Whether it's a date, job interview, or just socializing, always keep in mind how you present yourself to others tells them automatically how to treat you. Below are some of the factors to be kept in mind when you going to meet a person for the first time:

1) - Be on time but not too early and greet others with a smile and a strong handshake. Never hug or kiss a person that you just met for the first time. Unless he/she initiates it, it's a very rude gesture. 2) - Be real, be natural, and be yourself. Never pretend to be someone that you're not because you're going to need to be that person for the duration of the relationship, friendship, or partnership. 3) - Dress appropriately: You don't have to dress like a supermodel but dress in a way so you can leave a superb impression of yourself in the other person's mind. Also, groom yourself properly, for example, have a nice haircut, clipped nails, the absence of mouth odor, etc. Have a smiling face because a warm smile always creates an excellent first impression. However, don't overdo it because it might work against you. 4) - Openness: always pay close attention to your body language because it plays a key role in creating a great first impression. Your body language can easily make others uncomfortable around you. For example, as a man, standing over a woman or taking a suggestive body posture can make her feel unequal or uncomfortable. Self-awareness can easily help you avoid these micro-aggressions whether at work, school or church. - b) Always keep in mind that your non-verbal actions or gesture speak louder than your actual verbal ones.
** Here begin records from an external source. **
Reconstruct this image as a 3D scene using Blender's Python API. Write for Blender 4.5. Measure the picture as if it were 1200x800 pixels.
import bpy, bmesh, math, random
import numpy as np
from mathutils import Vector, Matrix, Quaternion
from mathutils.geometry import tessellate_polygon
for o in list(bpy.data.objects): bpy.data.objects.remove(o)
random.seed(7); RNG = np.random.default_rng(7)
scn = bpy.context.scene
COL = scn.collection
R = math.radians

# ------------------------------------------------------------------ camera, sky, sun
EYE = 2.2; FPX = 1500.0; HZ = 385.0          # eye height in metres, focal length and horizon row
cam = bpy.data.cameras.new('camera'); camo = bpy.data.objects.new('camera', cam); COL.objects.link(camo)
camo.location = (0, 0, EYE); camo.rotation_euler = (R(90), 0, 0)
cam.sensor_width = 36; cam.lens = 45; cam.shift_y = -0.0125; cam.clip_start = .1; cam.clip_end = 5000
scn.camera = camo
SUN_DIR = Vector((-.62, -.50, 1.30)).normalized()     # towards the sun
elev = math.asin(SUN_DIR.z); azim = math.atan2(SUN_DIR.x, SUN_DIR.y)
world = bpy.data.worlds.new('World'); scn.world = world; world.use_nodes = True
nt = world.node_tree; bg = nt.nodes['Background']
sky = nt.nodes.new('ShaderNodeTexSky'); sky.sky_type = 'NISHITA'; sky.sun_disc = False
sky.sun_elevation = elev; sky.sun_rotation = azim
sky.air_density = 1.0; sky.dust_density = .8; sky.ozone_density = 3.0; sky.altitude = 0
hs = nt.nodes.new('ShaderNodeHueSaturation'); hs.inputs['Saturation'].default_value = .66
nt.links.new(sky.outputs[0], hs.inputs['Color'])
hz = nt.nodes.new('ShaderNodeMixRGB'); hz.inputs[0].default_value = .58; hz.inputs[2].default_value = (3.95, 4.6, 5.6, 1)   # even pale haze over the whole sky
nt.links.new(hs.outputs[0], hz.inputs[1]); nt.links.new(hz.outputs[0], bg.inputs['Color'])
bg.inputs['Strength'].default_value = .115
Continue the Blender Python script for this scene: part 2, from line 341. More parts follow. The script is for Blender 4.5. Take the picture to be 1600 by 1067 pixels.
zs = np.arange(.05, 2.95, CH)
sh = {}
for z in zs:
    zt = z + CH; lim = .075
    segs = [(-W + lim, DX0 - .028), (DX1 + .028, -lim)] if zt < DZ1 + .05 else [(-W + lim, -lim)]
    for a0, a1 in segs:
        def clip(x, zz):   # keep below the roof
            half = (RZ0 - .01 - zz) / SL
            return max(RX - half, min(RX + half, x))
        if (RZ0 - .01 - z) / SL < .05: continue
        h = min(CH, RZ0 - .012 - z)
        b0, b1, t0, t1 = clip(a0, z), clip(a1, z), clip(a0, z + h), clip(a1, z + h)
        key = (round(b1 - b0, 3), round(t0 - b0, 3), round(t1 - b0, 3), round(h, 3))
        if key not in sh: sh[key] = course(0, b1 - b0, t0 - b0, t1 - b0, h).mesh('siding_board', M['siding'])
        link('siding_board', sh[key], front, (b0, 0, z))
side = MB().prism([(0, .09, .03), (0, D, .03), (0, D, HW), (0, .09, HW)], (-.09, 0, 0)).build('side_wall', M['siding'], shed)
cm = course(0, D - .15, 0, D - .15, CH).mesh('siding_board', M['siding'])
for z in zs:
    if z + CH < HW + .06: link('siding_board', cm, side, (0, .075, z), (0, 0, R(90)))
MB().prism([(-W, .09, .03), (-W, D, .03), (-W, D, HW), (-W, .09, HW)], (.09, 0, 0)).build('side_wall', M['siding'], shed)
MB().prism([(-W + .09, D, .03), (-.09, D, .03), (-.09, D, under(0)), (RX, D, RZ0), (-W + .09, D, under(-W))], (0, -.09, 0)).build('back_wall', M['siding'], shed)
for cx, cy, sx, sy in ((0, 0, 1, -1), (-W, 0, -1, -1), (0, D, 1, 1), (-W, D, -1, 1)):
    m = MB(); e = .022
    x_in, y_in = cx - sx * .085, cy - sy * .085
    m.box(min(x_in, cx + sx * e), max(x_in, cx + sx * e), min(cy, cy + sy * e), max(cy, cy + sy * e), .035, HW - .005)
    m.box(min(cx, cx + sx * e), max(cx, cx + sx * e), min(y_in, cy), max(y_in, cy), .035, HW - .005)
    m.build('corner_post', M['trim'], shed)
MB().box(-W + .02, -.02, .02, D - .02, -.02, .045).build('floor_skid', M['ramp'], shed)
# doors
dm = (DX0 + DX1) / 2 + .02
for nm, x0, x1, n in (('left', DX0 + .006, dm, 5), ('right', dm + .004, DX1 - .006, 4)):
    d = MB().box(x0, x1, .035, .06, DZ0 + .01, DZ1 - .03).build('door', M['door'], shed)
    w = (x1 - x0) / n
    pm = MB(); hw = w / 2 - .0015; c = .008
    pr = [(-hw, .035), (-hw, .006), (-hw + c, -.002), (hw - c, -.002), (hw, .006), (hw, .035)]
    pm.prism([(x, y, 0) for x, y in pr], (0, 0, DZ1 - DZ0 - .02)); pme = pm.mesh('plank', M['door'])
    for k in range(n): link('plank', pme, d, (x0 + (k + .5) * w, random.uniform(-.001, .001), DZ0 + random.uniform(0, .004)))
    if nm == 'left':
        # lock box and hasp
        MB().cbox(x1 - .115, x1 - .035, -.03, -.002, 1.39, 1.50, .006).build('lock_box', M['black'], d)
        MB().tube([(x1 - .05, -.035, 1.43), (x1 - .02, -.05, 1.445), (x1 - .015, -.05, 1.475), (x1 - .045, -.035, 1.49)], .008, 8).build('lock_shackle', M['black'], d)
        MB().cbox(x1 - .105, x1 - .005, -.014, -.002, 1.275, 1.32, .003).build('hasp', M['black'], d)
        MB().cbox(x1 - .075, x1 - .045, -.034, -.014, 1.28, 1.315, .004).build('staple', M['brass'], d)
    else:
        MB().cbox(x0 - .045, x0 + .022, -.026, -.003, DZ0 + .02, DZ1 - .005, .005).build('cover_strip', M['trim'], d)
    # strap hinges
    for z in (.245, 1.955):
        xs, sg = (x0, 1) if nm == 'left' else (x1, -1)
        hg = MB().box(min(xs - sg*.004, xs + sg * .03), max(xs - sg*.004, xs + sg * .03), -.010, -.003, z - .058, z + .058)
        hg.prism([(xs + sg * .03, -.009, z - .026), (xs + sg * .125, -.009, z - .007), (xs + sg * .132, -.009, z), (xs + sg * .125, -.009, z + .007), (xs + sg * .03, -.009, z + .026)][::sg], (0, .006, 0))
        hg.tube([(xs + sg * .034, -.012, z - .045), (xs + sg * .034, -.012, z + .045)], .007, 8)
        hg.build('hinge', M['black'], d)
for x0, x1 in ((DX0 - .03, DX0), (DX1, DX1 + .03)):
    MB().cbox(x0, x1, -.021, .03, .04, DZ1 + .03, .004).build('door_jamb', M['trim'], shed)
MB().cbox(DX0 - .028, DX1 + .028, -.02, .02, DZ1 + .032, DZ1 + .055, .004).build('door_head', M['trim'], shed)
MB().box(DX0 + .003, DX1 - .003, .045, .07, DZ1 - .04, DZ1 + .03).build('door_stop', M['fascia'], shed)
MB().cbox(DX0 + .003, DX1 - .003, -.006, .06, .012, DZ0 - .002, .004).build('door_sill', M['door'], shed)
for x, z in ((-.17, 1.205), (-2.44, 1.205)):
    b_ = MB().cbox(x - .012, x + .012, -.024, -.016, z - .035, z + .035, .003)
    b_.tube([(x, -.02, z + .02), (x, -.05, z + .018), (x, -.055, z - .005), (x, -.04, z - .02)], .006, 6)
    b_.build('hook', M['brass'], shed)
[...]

Our verbal actions only make up to 7 to 10% of how we communicate with others. The other 90 to 93% of how we communicate with others is non-verbal. - c) Examples of nonverbal actions are but not limited to; your facial expressions, your appearance, eye gazing, touching, your gestures, the tone of your voice, your body language, artifacts, etc.

5) - Don't complain about your life or anything else, nor talk about your ex (s). If you must talk about him or her or them, do it in a constructive and positive way because nobody likes being around a complainer. You might think trashing your ex (s) will make you look good, but it's not. It hurts you more than it helps. 6) - Be mindful of the person's cultural background in order not to make inappropriate jokes because your jokes can turn out to be insulting. 7) - Always have a positive attitude even during a time of harshest criticism or nervousness, send positive outlooks toward the other person by staying calm, positive, humorous but not too humorous, and assertive. Nobody enjoys being around someone with a negative attitude or who seems very nervous. 8) - Be curious and genuinely interested in knowing the other person by asking simple questions but don't overdo it. This means, make sure that you're not the one who's doing all the talking, while he/she is doing all the listening or vice versa. If you're doing all the talking, it makes you look like a control freak and if you're doing all the listening, it makes it looks like you're not really interested. 9) - Maintain eye contact throughout the conversation. Again, be mindful of the person's cultural background because, although eye contact is interpreted here in the U.S. as showing interest or paying close attention or self-confidence, in some other cultures it is considered as being rude and very disrespectful. 10) - And finally, cultivate good manners by being courteous, polite, respectful, and attentive. (It's not the time for you to be on your phone texting nor for it to ring, that is rude and it surely says a lot about you).